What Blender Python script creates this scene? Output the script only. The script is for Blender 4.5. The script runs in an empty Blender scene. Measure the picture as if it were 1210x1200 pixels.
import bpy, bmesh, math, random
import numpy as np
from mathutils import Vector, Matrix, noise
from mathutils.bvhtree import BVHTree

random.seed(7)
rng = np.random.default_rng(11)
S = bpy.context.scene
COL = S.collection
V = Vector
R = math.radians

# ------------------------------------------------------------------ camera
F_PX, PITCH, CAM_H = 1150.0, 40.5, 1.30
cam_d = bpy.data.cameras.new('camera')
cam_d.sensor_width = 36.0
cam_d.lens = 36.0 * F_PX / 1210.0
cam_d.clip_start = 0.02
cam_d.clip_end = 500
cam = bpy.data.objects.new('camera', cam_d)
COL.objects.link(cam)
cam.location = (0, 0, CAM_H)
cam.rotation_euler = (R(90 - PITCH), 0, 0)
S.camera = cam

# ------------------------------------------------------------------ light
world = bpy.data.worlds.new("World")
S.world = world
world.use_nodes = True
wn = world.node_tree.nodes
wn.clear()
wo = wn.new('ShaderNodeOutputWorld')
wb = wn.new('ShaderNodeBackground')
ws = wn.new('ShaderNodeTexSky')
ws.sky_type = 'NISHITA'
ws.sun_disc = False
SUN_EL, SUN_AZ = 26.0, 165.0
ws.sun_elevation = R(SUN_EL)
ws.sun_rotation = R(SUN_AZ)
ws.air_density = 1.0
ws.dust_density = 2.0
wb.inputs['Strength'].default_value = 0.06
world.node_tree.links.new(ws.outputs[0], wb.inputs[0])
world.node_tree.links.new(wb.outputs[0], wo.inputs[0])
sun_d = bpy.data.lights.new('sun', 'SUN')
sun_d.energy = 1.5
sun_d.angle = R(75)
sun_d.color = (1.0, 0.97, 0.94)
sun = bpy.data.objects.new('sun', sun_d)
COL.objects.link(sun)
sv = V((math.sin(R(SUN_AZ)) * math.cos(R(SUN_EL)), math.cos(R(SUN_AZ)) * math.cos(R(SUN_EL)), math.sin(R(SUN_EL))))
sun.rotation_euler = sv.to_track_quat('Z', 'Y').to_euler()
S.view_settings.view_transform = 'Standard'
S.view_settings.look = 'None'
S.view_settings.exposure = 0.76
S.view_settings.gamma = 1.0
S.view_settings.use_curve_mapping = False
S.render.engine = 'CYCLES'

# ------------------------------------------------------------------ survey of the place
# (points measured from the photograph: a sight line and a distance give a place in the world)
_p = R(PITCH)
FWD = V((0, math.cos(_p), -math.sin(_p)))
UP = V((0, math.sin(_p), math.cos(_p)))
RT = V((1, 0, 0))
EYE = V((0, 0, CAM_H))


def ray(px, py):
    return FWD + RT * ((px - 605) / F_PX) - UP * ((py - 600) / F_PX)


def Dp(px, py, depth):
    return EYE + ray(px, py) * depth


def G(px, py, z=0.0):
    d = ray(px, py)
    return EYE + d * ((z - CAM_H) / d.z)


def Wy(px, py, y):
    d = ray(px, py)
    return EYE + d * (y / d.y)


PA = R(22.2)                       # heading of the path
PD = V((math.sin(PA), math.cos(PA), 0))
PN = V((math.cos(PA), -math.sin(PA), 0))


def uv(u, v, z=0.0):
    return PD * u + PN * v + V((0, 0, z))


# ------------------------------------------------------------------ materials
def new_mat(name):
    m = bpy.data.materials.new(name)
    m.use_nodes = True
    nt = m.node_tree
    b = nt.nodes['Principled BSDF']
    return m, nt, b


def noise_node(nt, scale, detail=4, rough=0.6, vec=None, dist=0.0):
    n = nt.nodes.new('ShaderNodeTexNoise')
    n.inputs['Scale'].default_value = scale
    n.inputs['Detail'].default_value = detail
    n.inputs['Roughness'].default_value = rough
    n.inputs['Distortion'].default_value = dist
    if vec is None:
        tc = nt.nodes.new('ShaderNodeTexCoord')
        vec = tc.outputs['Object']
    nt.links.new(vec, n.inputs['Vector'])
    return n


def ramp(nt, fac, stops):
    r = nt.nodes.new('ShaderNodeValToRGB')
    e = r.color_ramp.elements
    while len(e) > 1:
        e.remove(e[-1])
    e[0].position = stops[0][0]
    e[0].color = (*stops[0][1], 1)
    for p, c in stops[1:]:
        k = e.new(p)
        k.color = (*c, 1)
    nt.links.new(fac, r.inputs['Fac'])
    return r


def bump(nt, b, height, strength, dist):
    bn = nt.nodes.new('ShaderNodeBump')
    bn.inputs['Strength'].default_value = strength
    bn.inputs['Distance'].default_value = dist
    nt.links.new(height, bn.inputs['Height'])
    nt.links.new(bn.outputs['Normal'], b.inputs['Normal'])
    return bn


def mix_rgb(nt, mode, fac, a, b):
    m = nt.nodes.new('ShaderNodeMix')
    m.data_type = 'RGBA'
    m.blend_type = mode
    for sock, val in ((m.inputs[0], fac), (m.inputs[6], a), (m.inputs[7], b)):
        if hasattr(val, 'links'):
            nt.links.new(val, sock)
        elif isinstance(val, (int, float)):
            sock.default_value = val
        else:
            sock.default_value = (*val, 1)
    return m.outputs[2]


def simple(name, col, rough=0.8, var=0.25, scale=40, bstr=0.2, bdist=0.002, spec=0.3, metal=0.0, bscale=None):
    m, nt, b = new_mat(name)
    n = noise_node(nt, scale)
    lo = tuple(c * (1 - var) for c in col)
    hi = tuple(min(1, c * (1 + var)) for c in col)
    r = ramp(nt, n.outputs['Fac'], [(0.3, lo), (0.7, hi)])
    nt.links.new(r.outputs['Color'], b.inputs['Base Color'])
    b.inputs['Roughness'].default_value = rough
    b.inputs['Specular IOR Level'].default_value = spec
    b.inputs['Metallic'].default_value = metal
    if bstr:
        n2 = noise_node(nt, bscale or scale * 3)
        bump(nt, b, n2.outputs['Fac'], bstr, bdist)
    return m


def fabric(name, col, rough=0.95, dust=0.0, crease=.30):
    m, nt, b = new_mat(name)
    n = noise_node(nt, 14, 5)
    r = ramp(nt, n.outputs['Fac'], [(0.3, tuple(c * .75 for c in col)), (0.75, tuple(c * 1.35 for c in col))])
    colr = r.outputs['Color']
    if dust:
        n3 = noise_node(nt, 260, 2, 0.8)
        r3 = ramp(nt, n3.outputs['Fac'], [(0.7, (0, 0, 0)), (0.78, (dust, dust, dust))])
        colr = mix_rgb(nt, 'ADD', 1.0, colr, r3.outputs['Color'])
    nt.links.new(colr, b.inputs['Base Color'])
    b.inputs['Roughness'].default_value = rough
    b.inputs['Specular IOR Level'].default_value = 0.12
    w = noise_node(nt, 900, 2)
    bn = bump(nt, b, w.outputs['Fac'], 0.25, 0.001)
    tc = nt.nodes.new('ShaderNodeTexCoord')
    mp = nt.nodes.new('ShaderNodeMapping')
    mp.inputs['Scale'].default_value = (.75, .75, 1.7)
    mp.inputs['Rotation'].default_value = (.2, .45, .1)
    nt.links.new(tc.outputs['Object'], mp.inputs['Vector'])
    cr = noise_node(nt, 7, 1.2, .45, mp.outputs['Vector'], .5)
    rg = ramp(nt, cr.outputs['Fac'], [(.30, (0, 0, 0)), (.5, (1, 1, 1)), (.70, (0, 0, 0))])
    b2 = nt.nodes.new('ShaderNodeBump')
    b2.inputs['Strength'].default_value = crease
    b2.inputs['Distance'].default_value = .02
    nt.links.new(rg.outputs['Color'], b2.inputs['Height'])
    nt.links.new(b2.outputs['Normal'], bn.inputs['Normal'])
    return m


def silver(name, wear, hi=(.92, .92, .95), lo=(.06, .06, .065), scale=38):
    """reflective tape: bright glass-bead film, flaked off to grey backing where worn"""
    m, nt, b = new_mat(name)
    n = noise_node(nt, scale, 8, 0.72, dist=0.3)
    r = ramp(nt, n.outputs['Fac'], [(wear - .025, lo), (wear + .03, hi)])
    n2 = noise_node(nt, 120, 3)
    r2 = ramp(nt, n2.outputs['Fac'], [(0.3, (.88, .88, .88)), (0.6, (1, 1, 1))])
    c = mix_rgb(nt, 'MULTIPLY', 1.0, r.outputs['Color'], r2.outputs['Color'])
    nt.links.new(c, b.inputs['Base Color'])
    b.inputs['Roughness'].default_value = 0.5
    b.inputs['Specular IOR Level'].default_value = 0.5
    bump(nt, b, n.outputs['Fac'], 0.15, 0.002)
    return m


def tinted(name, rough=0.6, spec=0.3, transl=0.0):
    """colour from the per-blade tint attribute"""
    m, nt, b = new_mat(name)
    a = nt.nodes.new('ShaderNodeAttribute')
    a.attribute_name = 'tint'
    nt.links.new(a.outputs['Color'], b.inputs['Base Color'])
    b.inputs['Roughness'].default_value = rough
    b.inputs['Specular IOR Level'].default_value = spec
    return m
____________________
=== EXERCISE DETAILS ===
Restate word for word only the lines running from the beginning of the data to the line holding "from mathutils.bvhtree import BVHTree", both included.

=== RESULT ===
What Blender Python script creates this scene? Output the script only. The script is for Blender 4.5. The script runs in an empty Blender scene. Measure the picture as if it were 1210x1200 pixels.
import bpy, bmesh, math, random
import numpy as np
from mathutils import Vector, Matrix, noise
from mathutils.bvhtree import BVHTree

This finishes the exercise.